Still, like all our bizarre cultural mores, it seems only natural that pink is not for boys. A recent study tried to demonstrate the naturalness of this association, claiming that women have a greater innate preference for pink than men do, all the better for performing primitive women’s duties like finding ripe berries and determining if a child has a fever.

The methodology of this study was widely considered unsound, but it’s easy to see where they got their hypothesis. Little girls seem to love pink as soon as they love anything, just like all my friends’ sons have been obsessed with trains and garbage trucks since they were old enough to point and squeal. Pink was one of my favorite colors (second to red) when I was little, until mid-elementary school, when I decided that green better represented the non-frivolous person I wanted to be. But pink worked itself back into heavy rotation in my clothing during graduate school, when I didn’t care whether I was frivolous anymore.

For the first two years that I studied martial arts, I avoided wearing anything pink to class. I was often offered pink gear: We have pink boxing gloves made especially for women!

I didn’t want any part of it. I had seen women who wore pink boxing gloves, and there were two types of them. The first type were martial arts newbies who wanted to show that they were still cute and feminine, even thought they were learning to fight. That type made up approximately ninety-five percent of the pink-gloved girls. The other five percent—meaning maybe two women I knew of—were straight up badasses who could easily take out a man twice their size. They wore pink as war paint, a challenge to anyone who dared to view them as cute.

I knew I wasn’t that second type of woman, and I didn’t want to be the first type, so I avoided all pink. Not just in my equipment, but also in any clothing I wore to my martial arts schools, including my training clothes and my street clothes. I didn’t want my male training partners to think of me as female, so like a baby boy, I wore blue, grey, orange, red, anything but pink.

Eventually I got so used to avoiding the pink shoes and t-shirts that make up a good percentage of my wardrobe that I forgot I was doing it. One day, a male classmate made a comment about pink being my favorite color. How did he know, I wondered?

“It’s a joke,” he explained. “You’re not the kind of girl who wears pink.”

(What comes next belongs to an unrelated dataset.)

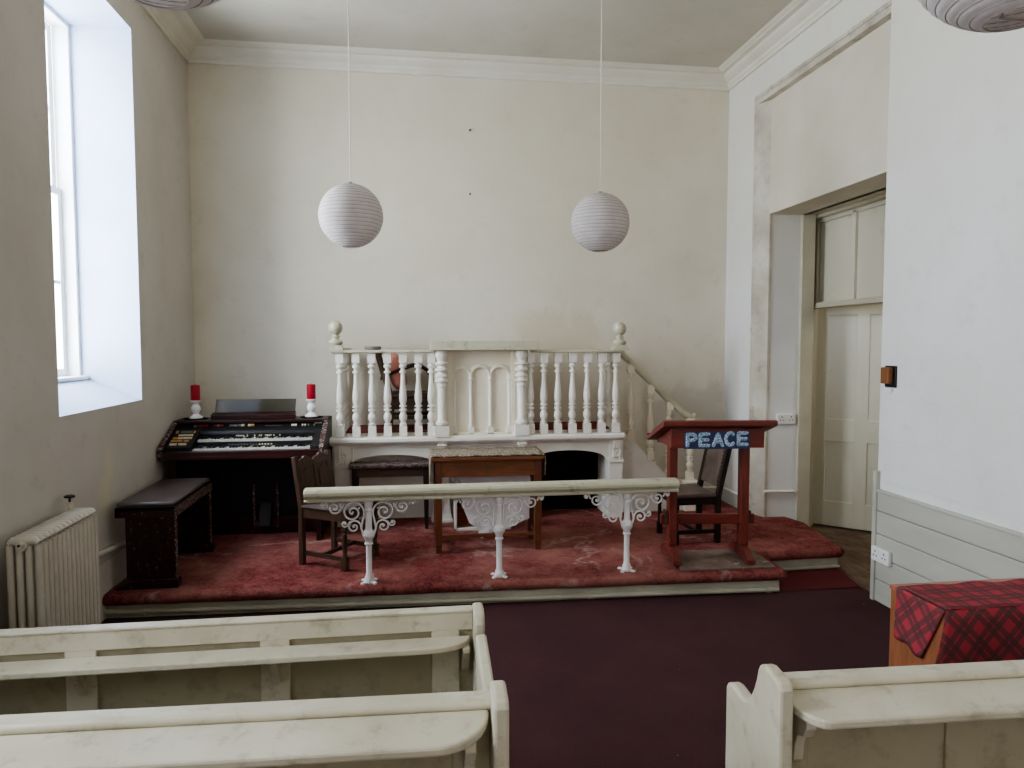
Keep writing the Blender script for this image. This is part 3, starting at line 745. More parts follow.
# ------------------------------------------------------------------ organ
og = thing('electric_organ', 'dark mahogany electric organ with two keyboards in the left corner of the platform', 'organ', (-1.24,5.8,ZP))
OX0, OX1 = -1.835, -.668
b = MB(); b.box(OX0,OX1,5.42,5.47,.825,.862); b.box(OX0,OX1,5.42,5.95,.80,.83); obj('key_bed', b, M['organ'], og, bevel=.004)
prof_c = [(5.42,.825),(5.42,.872),(5.47,.905),(5.80,1.045),(5.85,1.052),(6.05,1.052),(6.05,.80),(5.46,.80)]
for x0, x1 in ((OX0,OX0+.028),(OX1-.028,OX1)):
    b = MB(); b.prism(prof_c, 'yz', x0, x1); c = obj('cheek', b, M['organz'], og, bevel=.003)
    b = MB(); b.prism([(5.415,.83),(5.415,.876),(5.468,.910),(5.80,1.05),(5.80,1.043),(5.47,.90),(5.425,.868),(5.425,.83)], 'yz', x0-.003, x1+.003); obj('worn_edge', b, M['organedge'], c)
b = MB(); b.box(OX0,OX1,5.78,6.06,1.03,1.052); b.box(OX0,OX1,6.03,6.06,.3,1.03); obj('lid', b, M['organ'], og, bevel=.004)
# stepped control deck
b = MB(); ix0, ix1 = OX0+.03, OX1-.03
b.prism([(5.47,.84),(5.47,.862),(5.60,.866),(5.60,.905),(5.625,.915),(5.72,.918),(5.72,.955),(5.735,.975),(5.82,1.03),(5.82,.84)], 'yz', ix0, ix1)
b.prism([(5.47,.85),(5.47,.888),(5.72,.990),(5.72,.85)], 'yz', ix0, ix0+.185)
b.prism([(5.47,.85),(5.47,.880),(5.72,.984),(5.72,.85)], 'yz', ix1-.06, ix1)
deck = obj('control_deck', b, M['organblack'], og)
kx0, kx1 = ix0+.195, ix1-.07
for nm, y0, y1, z in (('lower_keyboard',5.475,5.60,.868),('upper_keyboard',5.605,5.72,.920)):
    b = MB(); nk = 36; w = (kx1-kx0)/nk
    for i in range(nk):
        b.box(kx0+i*w+.0008, kx0+(i+1)*w-.0008, y0, y1, z-.012, z+.006, 0)
        if i % 7 in (0,1,3,4,5): b.box(kx0+(i+1)*w-.006, kx0+(i+1)*w+.006, y0+.034, y1, z+.006, z+.016, 1)
    obj(nm, b, [M['keywhite'], M['keyblack']], og)
BTN = []
def box_btn(mi, *a): BTN.append((MB().box(*a), mi))
def slope_btn(mb, x, w, t, h, mi, y0, z0, y1, z1, lift=.004):
    # button lying on the slope (y0,z0)-(y1,z1) at fraction t
    d_ = Vector((0,y1-y0,z1-z0)); L = d_.length; d_.normalize(); n_ = Vector((0,-d_.z,d_.y))
    p = Vector((x,y0,z0)) + d_*L*t + n_*lift
    mb = MB(); BTN.append((mb, mi)); mb.bar(p - d_*h/2, p + d_*h/2, w, .008, n_)
b = MB()
for x, w, mi in ((.13,.02,3),(.165,.02,1),(.19,.02,1),(.215,.02,1),(.275,.02,1),(.30,.02,3),(.325,.02,1),(.40,.024,3),(.43,.024,3),(.46,.022,3),(.485,.022,0),(.535,.022,0),(.56,.022,2)):
    slope_btn(b, ix0+x, w, .62, .022, mi, 5.735,.975,5.82,1.03)
for x in (.86,.875,.89,.94,.96,.985,1.03): slope_btn(b, ix0+x, .012, .55, .02, 0 if x < .97 else 3, 5.735,.975,5.82,1.03)
for i in range(9): slope_btn(b, ix0+.66+.015*i, .008, .5, .006, 3, 5.735,.975,5.82,1.03)
box_btn(0, ix1-.075,ix1-.02,5.80,5.805,1.012,1.024)
for i, x in enumerate((.42,.435,.45,.465,.48,.51,.57,.61,.625,.66,.675,.69,.705,.73,.78)): box_btn(0, ix0+.07+x*.9, ix0+.07+x*.9+.009, 5.71,5.7185,.93,.945)
for i in range(15): box_btn(3 if i < 10 else 0, ix0+.42+.022*i, ix0+.42+.022*i+.012, 5.592,5.5985,.882,.892)
# left button block
for t, xs in ((.16,((.05,.05,0),(.115,.055,0))),(.34,((.04,.035,2),(.08,.04,2),(.13,.035,2))),(.5,((.04,.03,2),(.075,.03,0),(.11,.03,0),(.145,.03,0))),(.66,((.06,.012,0),(.075,.012,0),(.09,.012,0),(.105,.012,0),(.12,.012,0),(.135,.012,0),(.15,.012,0))),(.84,((.03,.015,2),(.10,.08,3),(.155,.012,2)))):
    for x, w, mi in xs: slope_btn(b, ix0+x, w, t, .02 if t < .8 else .03, mi, 5.47,.888,5.72,.990)
for mb_, mi in BTN: obj('button', mb_, (M['btnw'], M['btnr'], M['btno'], M['btng'])[mi], deck)
# lower case
b = MB(); b.box(-1.77,-1.735,5.50,5.53,ZP,.80); obj('leg', b, M['organz'], og); b = MB(); b.box(-.735,-.70,5.50,5.53,ZP,.80); obj('leg', b, M['organz'], og)
for x_ in (OX0+.03,OX1-.06): obj('side_panel', MB().box(x_,x_+.03,5.53,6.05,ZP,.80), M['organz'], og)
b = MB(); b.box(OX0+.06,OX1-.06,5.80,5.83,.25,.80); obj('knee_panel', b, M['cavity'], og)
b = MB(); b.box(OX0+.06,-1.25,5.745,5.80,.27,.285); b.box(-1.06,OX1-.06,5.745,5.80,.27,.285); b.box(OX0+.06,-1.25,5.76,5.80,.20,.27); b.box(-1.06,OX1-.06,5.76,5.80,.20,.27); b.box(OX0+.06,OX1-.06,5.77,5.83,ZP,.205); obj('plinth', b, M['organz'], og, bevel=.003)
b = MB()
for x in (-1.245,-1.065): b.box(x-.008,x+.008,5.765,5.80,.2,.54)
obj('pedal_frame', b, M['organedge'], og)
b = MB(); b.prism([(5.70,.215),(5.70,.23),(5.78,.40),(5.80,.40),(5.80,.215)], 'yz', -1.20, -1.11); obj('swell_pedal', b, M['cavity'], og, bevel=.005)
b = MB(); b.prism([(5.84,1.052),(5.84,1.09),(5.90,1.105),(5.92,1.105),(5.92,1.052)], 'yz', -1.575, -.935); obj('music_ledge', b, M['organ'], og, bevel=.004)
b = MB(); b.prism([(5.885,1.095),(5.945,1.205),(5.949,1.205),(5.889,1.095)], 'yz', -1.555, -.937); obj('music_stand', b, M['acrylic'], og)

# candlesticks
CG, MG, KG = 'white candlesticks on the organ', 'dark mats under the candlesticks', 'red candles on the organ'
def side(n): return 'left' if n == 0 else 'right'
prev = {}
for i, (x, s) in enumerate(((-1.71,1.0),(-.815,.96))):
    if i == 0:
        m = obj('table_mat', MB().lathe([(.09,1.0535),(.092,1.056),(.088,1.058)], (0,0,0), 24), M['mat'])
        k = obj('candlestick', MB().lathe([(.05,1.0585),(.052,1.066),(.045,1.075),(.028,1.085),(.022,1.095),(.026,1.105),(.036,1.125),(.037,1.14),(.028,1.16),(.022,1.17),(.03,1.18),(.045,1.192),(.047,1.2),(.042,1.202)], (0,0,0), 24), M['ceramic'], smooth=40)
        r = thing('candle', '', 'candle', (0,0,1.2025)); cb = MB().lathe([(.034,1.2025),(.035,1.206),(.035,1.318),(.031,1.322),(.02,1.318)], (0,0,0), 24); obj('wax', cb, M['candle'], r, smooth=40, local=False)
        obj('wick', MB().tube([(0,0,1.316),(.002,0,1.332)], .0015, 6), M['black'], r)
        prev = {'m': m, 'k': k, 'r': r}
    else:
        m, k, r = dup(prev['m']), dup(prev['k']), dup(prev['r'])
    for o, y in ((m,5.93),(k,5.93),(r,5.93)): o.location = (x, y, o.location.z)
    nb = 'beside the left wall' if i == 0 else 'nearest the pulpit'
    tag(m, 'dark flat mat under the candlestick ' + nb, 'mat', MG); tag(k, 'white turned candlestick on the organ ' + nb, 'candlestick', CG); tag(r, 'short red pillar candle on the organ ' + nb, 'candle', KG)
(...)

“I’m not?” I asked, surprised. Why would he think that? Then I remembered: because I never wore it to class. Like the self-monitoring prisoners in Foucault’s panopticon, I had enforced the masculine no-pink rule upon myself.

After that, I started wearing pink all the time. I would wear my pink motorcycle boots to and from class, and pink t-shirts when I trained. I wasn’t scary enough to become a type-two pink-gloves girl, but I was secure enough to stop pretending I was a boy.

Lately, though, the boys at one of my kickboxing schools have taken to wearing pink. It started with some bright pink kickboxing shorts that the school was selling. They only came in sizes so tiny that none of the women could fit our curvy hips into them. They sat unpurchased in the display case until the very small, but decidedly male, Thai teacher started wearing a pair.

Of course, being a non-American, he probably didn’t believe that pink was a girls’ color. In Thailand, pink is traditionally associated with Tuesday and recently has been worn to show support for ailing king Bhumibol Adulyadej.

Whatever his own associations with the color were, leading class in his pink shorts, he was like the type-two pink-gloves girls, a tiny badass fighter daring you to look askance at his shorts so he’d have a reason to kick your head off. Soon he began adding more pink to his outfit: pink t-shirt, pink hand wraps, pink ankle supports.

Then all the boys at the school started wearing pink. The school purchased multiple shipments of pink handwraps to keep up with the demand. I suppose they are using the color to show that they are type-two scary men like their teacher. Or maybe they just think it's pretty.